Ukrainiec zadebiutował na zawodowstwie w październiku ubiegłego roku. O tytuł walczył już w drugiej walce, ale przegrał na punkty z Orlando Salido (41-12-2, 28 KO).
- Na początku to była prawdziwa tragedia. Dużo o tym myślałem, było ciężko. Nie chcę już jednak tego wracać. Patrzę przed siebie, chcę przejść do historii boksu, zostać jednym z najlepszych zawodników w dziejach – powiedział 26-latek.

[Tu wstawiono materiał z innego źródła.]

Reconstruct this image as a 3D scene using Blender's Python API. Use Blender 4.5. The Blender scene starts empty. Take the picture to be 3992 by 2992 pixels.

Przed sobotnią walką w Carson, której stawką będzie wakujący pas WBO w wadze piórkowej, Łomaczenko nie czyni żadnych hucznych zapowiedzi. Woli, aby przemówiły jego pięści.
- Na razie nie osiągnąłem niczego szczególnego. Mam na koncie zaledwie dwie zawodowe walki, jestem zwykłym bokserem. Ludzie nie chcą słuchać mojego gadania, chcą zobaczyć, na co mnie stać w ringu – stwierdził.